The book follows Edna’s desires and yearnings, but the question is how independent can a woman during that time period actually be? Will she be happy? I hate to ruin an ending, so I won’t.

Recommendation: The book is short and very easy to read. As you can see by my rating, I thought the book just OK. I think that Chopin’s short stories show much more passion and life. The Awakening seemed a little dull to me.

6 Responses to “Review: The Awakening by Kate Chopin”

  1. This book is on my list of books to read this year. After proof-reading a friend’s paper on it, I was interested in giving it a shot. I’ll have to remember to comment on it here after I get to it.

  2. Its definitely a short read! I’ll be interested in your thoughts. I always hate to give away too much info or detail on my blog for people who haven’t read it yet.

    Thanks for stopping by.

  3. I have to say I was disappointed in this book. To me, it was very similar to Madame Bovary and Anna Karenina, in that the heroine dies at the loss of her love. I just felt that that particular theme had been done, and done well, already. But, it was short, and it did create atmosphere for me.

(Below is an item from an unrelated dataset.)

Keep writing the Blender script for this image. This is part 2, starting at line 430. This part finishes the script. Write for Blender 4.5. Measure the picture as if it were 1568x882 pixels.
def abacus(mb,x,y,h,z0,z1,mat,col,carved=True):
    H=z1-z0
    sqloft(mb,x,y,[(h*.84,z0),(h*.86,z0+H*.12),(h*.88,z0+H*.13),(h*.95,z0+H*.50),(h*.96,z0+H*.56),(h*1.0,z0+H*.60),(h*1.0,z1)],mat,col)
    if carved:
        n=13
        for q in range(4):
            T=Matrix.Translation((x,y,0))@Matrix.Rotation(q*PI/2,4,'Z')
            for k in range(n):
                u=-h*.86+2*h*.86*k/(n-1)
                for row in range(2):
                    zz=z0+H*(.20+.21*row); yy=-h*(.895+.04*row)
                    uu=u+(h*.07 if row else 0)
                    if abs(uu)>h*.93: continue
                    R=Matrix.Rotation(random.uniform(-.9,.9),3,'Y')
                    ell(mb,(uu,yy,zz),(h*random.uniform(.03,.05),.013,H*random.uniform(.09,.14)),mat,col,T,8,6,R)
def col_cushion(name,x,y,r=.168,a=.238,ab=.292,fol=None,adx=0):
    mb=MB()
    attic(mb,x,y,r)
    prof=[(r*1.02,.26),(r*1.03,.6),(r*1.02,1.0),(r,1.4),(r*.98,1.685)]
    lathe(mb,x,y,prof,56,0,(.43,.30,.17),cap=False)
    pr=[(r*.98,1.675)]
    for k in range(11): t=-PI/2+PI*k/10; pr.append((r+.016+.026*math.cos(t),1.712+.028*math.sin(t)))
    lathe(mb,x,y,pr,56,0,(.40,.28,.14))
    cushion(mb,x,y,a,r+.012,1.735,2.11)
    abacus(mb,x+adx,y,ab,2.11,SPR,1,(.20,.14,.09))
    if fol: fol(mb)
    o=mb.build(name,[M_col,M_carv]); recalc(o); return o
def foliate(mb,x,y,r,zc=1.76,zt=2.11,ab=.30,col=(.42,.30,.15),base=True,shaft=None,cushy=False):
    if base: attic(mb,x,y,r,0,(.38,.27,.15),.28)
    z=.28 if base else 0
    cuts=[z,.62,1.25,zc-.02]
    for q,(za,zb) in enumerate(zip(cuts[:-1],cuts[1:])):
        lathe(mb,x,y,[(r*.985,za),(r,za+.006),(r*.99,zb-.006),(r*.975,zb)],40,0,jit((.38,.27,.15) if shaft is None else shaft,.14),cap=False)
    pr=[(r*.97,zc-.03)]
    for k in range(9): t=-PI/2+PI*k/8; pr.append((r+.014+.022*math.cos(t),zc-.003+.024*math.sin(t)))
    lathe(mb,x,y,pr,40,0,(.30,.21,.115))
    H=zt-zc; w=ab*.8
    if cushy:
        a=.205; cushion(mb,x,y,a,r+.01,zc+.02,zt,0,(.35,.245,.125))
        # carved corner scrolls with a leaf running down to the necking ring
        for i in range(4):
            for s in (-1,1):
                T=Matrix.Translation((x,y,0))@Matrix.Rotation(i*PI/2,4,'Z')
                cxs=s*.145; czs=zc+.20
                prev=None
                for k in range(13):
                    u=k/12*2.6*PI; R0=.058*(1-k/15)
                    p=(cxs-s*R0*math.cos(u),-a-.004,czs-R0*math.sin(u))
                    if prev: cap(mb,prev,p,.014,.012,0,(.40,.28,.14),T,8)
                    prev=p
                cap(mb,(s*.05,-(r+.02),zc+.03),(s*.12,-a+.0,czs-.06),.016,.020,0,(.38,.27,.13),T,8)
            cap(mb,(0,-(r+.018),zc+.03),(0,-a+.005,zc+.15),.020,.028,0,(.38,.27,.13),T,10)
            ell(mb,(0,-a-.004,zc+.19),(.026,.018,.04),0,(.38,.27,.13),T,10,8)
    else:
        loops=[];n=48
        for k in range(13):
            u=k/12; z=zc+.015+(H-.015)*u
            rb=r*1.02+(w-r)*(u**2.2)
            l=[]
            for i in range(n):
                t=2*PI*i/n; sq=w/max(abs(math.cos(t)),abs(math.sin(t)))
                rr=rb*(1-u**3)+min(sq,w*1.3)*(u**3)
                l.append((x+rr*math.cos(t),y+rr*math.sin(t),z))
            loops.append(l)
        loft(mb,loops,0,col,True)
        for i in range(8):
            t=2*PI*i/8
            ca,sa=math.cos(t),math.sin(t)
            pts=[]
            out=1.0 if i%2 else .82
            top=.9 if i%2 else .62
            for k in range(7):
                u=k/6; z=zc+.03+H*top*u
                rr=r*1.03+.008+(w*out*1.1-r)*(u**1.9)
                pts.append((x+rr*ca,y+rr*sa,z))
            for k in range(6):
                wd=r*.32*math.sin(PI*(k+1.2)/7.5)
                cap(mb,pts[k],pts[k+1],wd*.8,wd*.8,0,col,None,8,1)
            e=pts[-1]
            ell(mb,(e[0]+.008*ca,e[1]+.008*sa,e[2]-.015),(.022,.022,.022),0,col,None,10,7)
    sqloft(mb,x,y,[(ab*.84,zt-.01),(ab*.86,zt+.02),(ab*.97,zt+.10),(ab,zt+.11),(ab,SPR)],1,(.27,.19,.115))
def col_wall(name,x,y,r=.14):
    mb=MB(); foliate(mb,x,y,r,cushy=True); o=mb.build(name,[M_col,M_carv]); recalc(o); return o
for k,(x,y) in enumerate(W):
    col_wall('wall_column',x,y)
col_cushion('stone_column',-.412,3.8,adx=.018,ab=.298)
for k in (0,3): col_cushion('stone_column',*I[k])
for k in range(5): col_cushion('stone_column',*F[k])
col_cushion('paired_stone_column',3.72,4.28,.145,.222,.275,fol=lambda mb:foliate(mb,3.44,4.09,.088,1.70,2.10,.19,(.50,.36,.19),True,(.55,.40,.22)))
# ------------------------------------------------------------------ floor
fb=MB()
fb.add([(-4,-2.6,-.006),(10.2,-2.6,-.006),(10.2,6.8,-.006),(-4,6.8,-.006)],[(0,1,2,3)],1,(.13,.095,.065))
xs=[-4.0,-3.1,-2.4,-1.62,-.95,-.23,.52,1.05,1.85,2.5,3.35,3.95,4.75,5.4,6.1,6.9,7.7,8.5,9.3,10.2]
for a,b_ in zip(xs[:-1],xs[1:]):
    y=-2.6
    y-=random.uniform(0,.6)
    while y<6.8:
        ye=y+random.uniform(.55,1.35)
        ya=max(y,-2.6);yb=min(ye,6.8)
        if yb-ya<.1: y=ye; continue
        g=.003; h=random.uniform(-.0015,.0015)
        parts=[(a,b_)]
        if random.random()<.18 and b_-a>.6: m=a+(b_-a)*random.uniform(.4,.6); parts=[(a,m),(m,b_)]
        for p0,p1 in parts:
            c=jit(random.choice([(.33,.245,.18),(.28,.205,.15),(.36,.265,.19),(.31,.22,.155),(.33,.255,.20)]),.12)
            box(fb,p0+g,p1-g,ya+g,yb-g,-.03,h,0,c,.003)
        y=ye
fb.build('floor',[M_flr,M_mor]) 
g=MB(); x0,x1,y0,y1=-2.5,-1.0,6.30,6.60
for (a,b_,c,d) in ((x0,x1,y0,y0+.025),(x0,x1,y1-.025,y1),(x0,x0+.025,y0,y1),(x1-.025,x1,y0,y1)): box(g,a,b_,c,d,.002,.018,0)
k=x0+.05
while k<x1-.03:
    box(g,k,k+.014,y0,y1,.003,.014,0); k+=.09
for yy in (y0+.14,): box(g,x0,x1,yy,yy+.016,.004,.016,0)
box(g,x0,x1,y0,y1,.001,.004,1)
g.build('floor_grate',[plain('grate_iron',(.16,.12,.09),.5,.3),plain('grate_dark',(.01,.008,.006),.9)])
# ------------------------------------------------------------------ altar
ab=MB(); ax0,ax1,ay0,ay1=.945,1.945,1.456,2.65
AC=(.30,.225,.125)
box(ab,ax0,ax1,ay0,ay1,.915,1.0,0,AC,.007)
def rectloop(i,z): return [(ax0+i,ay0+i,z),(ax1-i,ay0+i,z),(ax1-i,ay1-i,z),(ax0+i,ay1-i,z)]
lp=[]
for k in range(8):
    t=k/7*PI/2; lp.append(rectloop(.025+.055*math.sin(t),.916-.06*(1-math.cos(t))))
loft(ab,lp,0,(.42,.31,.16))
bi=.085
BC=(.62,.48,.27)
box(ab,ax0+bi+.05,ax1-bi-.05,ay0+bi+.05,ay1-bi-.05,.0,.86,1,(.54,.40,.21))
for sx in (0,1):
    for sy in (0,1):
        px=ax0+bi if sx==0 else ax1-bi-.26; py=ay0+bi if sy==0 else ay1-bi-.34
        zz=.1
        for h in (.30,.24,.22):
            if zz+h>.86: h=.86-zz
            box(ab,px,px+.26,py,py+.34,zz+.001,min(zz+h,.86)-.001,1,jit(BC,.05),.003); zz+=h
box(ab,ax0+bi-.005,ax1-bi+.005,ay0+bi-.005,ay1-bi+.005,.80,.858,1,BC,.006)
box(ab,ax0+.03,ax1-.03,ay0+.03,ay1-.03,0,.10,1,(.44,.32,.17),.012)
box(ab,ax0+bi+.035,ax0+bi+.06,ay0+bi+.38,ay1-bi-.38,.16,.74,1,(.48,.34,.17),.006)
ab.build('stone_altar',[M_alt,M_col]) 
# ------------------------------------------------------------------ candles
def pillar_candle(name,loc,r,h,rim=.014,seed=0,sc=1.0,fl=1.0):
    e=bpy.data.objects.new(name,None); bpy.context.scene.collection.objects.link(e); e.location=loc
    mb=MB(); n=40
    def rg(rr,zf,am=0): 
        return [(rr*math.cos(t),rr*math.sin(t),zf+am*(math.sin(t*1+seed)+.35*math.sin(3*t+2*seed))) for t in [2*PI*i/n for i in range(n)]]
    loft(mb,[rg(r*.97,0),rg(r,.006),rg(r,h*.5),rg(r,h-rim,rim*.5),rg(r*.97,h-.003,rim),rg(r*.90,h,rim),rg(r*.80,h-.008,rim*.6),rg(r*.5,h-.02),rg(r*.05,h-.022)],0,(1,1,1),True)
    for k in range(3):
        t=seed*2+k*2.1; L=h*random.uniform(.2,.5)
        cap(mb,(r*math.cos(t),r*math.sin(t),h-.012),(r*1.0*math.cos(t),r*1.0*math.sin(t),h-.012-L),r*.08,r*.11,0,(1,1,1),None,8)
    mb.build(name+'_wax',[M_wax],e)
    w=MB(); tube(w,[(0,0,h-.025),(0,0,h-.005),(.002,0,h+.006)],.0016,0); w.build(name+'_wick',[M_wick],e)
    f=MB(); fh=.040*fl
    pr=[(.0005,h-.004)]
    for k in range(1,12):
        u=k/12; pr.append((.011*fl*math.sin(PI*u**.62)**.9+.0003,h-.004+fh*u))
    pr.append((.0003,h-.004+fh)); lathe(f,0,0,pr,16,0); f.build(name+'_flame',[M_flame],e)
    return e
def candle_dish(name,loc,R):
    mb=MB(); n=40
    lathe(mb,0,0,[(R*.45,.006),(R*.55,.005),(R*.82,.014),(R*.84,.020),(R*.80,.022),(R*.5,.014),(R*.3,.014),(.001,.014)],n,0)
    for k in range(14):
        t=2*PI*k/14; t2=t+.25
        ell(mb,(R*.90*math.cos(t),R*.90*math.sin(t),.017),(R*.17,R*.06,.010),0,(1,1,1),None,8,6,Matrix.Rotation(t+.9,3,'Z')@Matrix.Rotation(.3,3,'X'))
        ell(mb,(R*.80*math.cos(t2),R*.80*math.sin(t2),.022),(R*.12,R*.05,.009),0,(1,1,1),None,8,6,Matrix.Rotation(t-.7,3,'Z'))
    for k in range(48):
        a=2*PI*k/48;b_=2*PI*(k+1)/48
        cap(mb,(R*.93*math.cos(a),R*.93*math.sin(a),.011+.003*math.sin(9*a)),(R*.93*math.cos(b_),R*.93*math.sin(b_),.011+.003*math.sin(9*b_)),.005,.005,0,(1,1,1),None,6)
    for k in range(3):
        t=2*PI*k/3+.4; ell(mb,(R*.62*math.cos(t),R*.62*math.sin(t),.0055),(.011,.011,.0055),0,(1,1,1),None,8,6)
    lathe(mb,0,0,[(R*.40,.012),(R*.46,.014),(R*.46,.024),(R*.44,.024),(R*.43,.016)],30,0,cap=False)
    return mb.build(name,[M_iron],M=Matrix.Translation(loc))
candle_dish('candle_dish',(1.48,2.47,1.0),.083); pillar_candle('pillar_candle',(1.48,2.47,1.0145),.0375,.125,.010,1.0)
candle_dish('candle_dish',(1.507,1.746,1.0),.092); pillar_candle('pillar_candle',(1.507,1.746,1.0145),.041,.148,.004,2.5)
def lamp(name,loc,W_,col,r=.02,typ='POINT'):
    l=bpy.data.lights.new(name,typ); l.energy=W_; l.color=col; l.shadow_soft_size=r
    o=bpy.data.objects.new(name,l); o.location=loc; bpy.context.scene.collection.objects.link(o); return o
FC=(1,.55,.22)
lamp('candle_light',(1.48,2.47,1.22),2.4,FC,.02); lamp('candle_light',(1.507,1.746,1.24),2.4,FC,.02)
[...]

  4. It starts off so good, and then, once Robert comes back, it disintegrates from a hot read about freedom and identity to some rich lady having a midlife crises.

  5. I dislike stories about fallen women suffering for their sins, I didn’t dislike this as much as I expected to, but I didn’t like it very much either. I certainly don’t understand why it’s a favorite of so many women. I must have missed something there.